You're Only as Old as You Dress


“Do you think this is too young for me?” asked a voice from behind me. I turned from the dressing room door where my teenage daughter was trying on clothes.

The “this” in question was a super-clingy lyrca mini dress in a black and purple animal print.

The “me” who was asking, was another 40-something year-old mom.

I was, quite literally, at a loss for words.

We were in an upscale store that caters to teens and tweens. The store carries a large selection of tie-dyed clothes, rubber bracelets stamped with words like “Bieber Fever,” and various clothing that is strategically shredded, cut-up, or torn so as to expose the maximum amount of skin allowable by public decency laws.
If the clothing were not enough of a clue that the intended demographic of this store was about thirty years younger than the woman in the purple and black minidress, the fact that everyone else who was shopping there had braces on their teeth might have been a pretty good indication.

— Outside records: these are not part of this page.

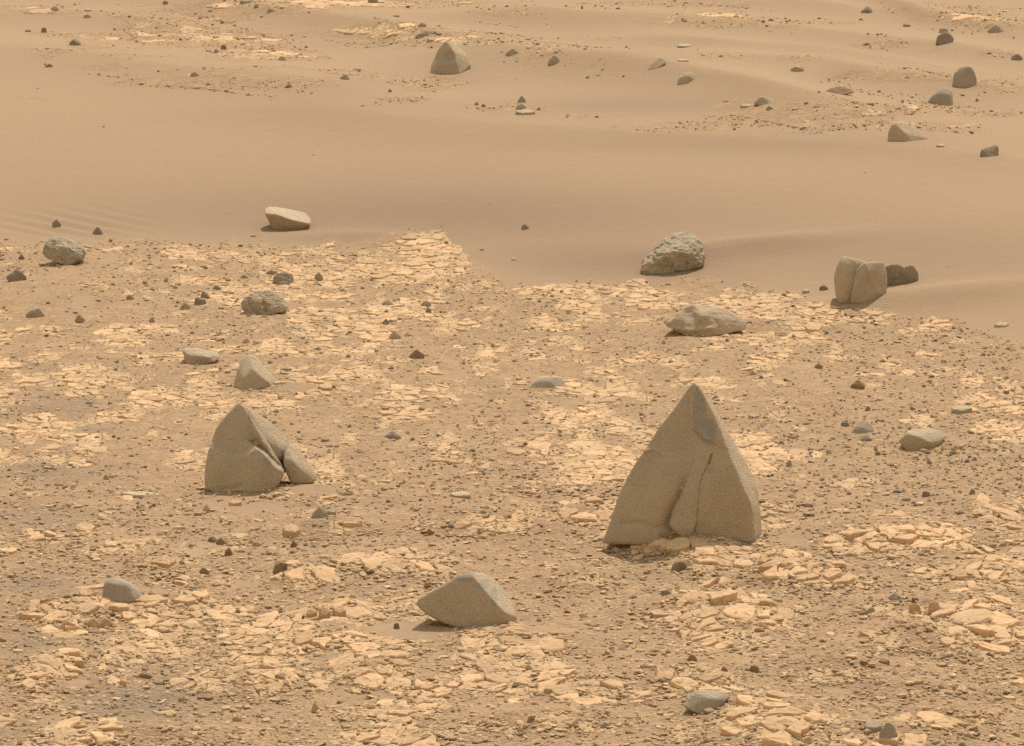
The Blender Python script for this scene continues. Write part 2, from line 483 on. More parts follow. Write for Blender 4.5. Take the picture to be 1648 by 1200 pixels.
DUST = (.36, .265, .165)
MATS = {
    'tan': rock_mat("dusty_tan_rock", (0.403, 0.320, 0.233), (0.476, 0.376, 0.273), (0.512, 0.383, 0.258), .45),
    'grey': rock_mat("blue_grey_rock", (0.330, 0.283, 0.233), (0.408, 0.340, 0.267), (0.456, 0.335, 0.215), .45),
    'dark': rock_mat("dark_brown_rock", (0.252, 0.204, 0.159), (0.347, 0.273, 0.201), (0.370, 0.270, 0.180), .40, 12),
    'rough': rock_mat("rough_pitted_rock", (0.323, 0.259, 0.190), (0.438, 0.356, 0.254), (0.449, 0.345, 0.225), .45, 14, .009, .006),
    'pale': rock_mat("pale_chalky_rock", (0.403, 0.323, 0.236), (0.515, 0.406, 0.286), (0.470, 0.329, 0.201), .45),
    'white': rock_mat("pale_lumpy_rock", (0.355, 0.301, 0.229), (0.453, 0.374, 0.278), (0.364, 0.264, 0.168), .35, 14, .009, .006),
    'peach': rock_mat("peach_bedrock_stone", (.54, .35, .205), (.61, .405, .24), (.44, .31, .18), .35, 20, .009),
    'brown': rock_mat("reddish_brown_stone", (.26, .165, .10), (.35, .23, .14), (.40, .28, .165), .35, 20, .012),
}


# ------------------------------------------------------------------ mesh helpers
def fast_mesh(name, verts, faces, mat, smooth_shade=False):
    """verts (n,3), faces (m,k) of equal length k"""
    verts = np.ascontiguousarray(verts, dtype=np.float32)
    faces = np.ascontiguousarray(faces, dtype=np.int32)
    me = bpy.data.meshes.new(name)
    k = faces.shape[1]
    me.vertices.add(len(verts)); me.vertices.foreach_set("co", verts.ravel())
    me.loops.add(faces.size); me.loops.foreach_set("vertex_index", faces.ravel())
    me.polygons.add(len(faces))
    me.polygons.foreach_set("loop_start", np.arange(0, faces.size, k, dtype=np.int32))
    me.polygons.foreach_set("loop_total", np.full(len(faces), k, dtype=np.int32))
    me.update(calc_edges=True)
    me.polygons.foreach_set("use_smooth", np.full(len(faces), smooth_shade, dtype=bool))
    me.materials.append(mat)
    return me


def float_attr(me, name, vals):
    a = me.attributes.new(name, 'FLOAT', 'POINT')
    a.data.foreach_set("value", np.ascontiguousarray(vals, dtype=np.float32))


def link(me, name, parent=None, loc=(0, 0, 0)):
    o = bpy.data.objects.new(name, me)
    COL.objects.link(o)
    o.location = loc
    if parent: o.parent = parent
    return o


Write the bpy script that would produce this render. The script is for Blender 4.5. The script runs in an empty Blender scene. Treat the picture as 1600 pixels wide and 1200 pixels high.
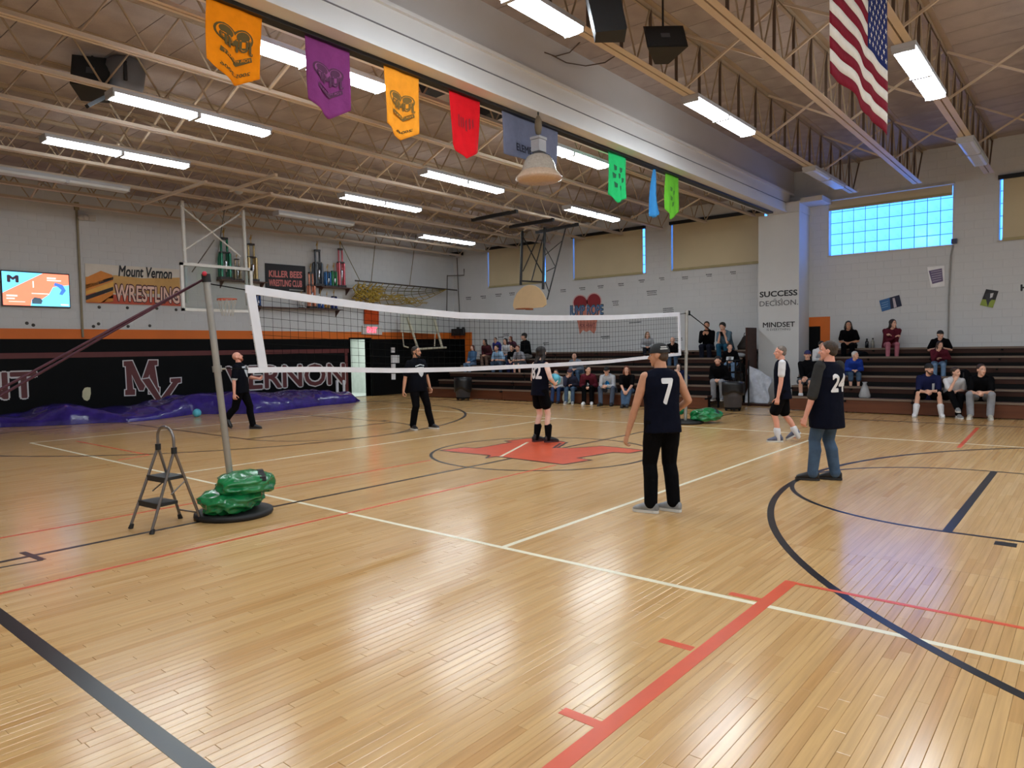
import bpy, bmesh, math, random
import numpy as np
from mathutils import Vector, Matrix
from mathutils.bvhtree import BVHTree

sc = bpy.context.scene
col = sc.collection
RND = random.Random(11)
V3 = Vector

# ------------------------------------------------------------------ camera (solved from the court markings)
FPX, YAW, PIT, ROL = 1096.88, 0.69590973, -0.04978642, -0.01659634
CAM = V3((-8.878, -6.794, 1.655))
_F = V3((math.cos(YAW) * math.cos(PIT), math.sin(YAW) * math.cos(PIT), math.sin(PIT)))
_R = V3((math.sin(YAW), -math.cos(YAW), 0))
_U = _R.cross(_F)
_R2 = _R * math.cos(ROL) + _U * math.sin(ROL)
_U2 = -_R * math.sin(ROL) + _U * math.cos(ROL)
cd = bpy.data.cameras.new('camera')
cd.sensor_width = 36.0
cd.lens = 36.0 * FPX / 1600.0
cd.clip_end = 200
co = bpy.data.objects.new('camera', cd)
col.objects.link(co)
co.matrix_world = Matrix(((_R2.x, _U2.x, -_F.x, CAM.x), (_R2.y, _U2.y, -_F.y, CAM.y), (_R2.z, _U2.z, -_F.z, CAM.z), (0, 0, 0, 1)))
sc.camera = co

# ------------------------------------------------------------------ world and exposure
w = bpy.data.worlds.new('sky')
sc.world = w
w.use_nodes = True
bgn = w.node_tree.nodes['Background']
bgn.inputs['Color'].default_value = (0.35, 0.6, 1.0, 1)
bgn.inputs['Strength'].default_value = 1.0
sc.view_settings.view_transform = 'Standard'
sc.view_settings.look = 'None'
sc.view_settings.exposure = 1.0
sc.view_settings.gamma = 1.0
sc.view_settings.use_curve_mapping = False
LAMP = 17.0          # radiance of the lit fluorescent lenses
SKYGLASS = 2.0       # radiance of the daylit glass blocks

# ------------------------------------------------------------------ where things stand, measured off the photograph
U0, V0 = 12.2, 13.9          # right wall (x), far left wall (y)
UN, VB = -11.0, -13.9        # walls behind the camera
ZL, ZR = 6.1, 6.62           # roof deck over the far and the near half
def ray(x, y):
    return _F + _R2 * ((x - 800) / FPX) - _U2 * ((y - 600) / FPX)
def onplane(x, y, ax, val):
    d = ray(x, y)
    return CAM + d * ((val - CAM[ax]) / d[ax])
def WL(x, y, d=0.0): return onplane(x, y, 1, V0 - d)
def WR(x, y, d=0.0): return onplane(x, y, 0, U0 - d)
def FL(x, y, z=0.0): return onplane(x, y, 2, z)
def PY(x, y, v): return onplane(x, y, 1, v)
def PX(x, y, u): return onplane(x, y, 0, u)
def at_depth(x, y, p):
    """point seen at x, y and as far away as point p"""
    d = ray(x, y)
    return CAM + d * ((V3(p) - CAM).dot(_F) / d.dot(_F))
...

As she turned toward the mirror and admired her reflection, I pondered possible responses:

-Absolutely not. And it goes great with your binky.

-OMG! It’s like, totally awesome on you, for sure!!

-Is it for your prom?

-No, it’s hot! I saw that same dress on “Glee” last week!

-No, it’s great for you. And I think it comes with a matching Hello Kitty bracelet!

-I think your BFF will be so jealous!

-No. Just make sure no one else is wearing it to the same Sweet Sixteen. That can be so embarassing.

-That is so much more age appropriate than those pink and green skin-tight animal print mini dresses!

-I’m sure it’s fine. Just check with your mommy.

I looked around to see if maybe she was actually shopping there with her teenage daughter and just decided to try the dress on for grins. But alas, there was no progeny to be found. Mom was clearly there to reclaim her own youth, or possibly get a dress for the high school spring dance.

Now I have to admit, the lady did have a great body. But this particular situation fell squarely into the category of “Just because you CAN wear something, doesn’t mean you should.” I was sure there were plenty of hot dresses that would look great on her that wouldn’t make it look like she was trying to get a date with the Jonas Brothers.

Fortunately, before I opened my mouth, I realized that Hannah Momtanna was not actually asking my opinion, but the opinion of the teenage salesgirl who was helping her.

“What do you think,” she asked the salesgirl again.

The girl put her hands on her hips and replied, “It might, like, be better for your daughter, you know?”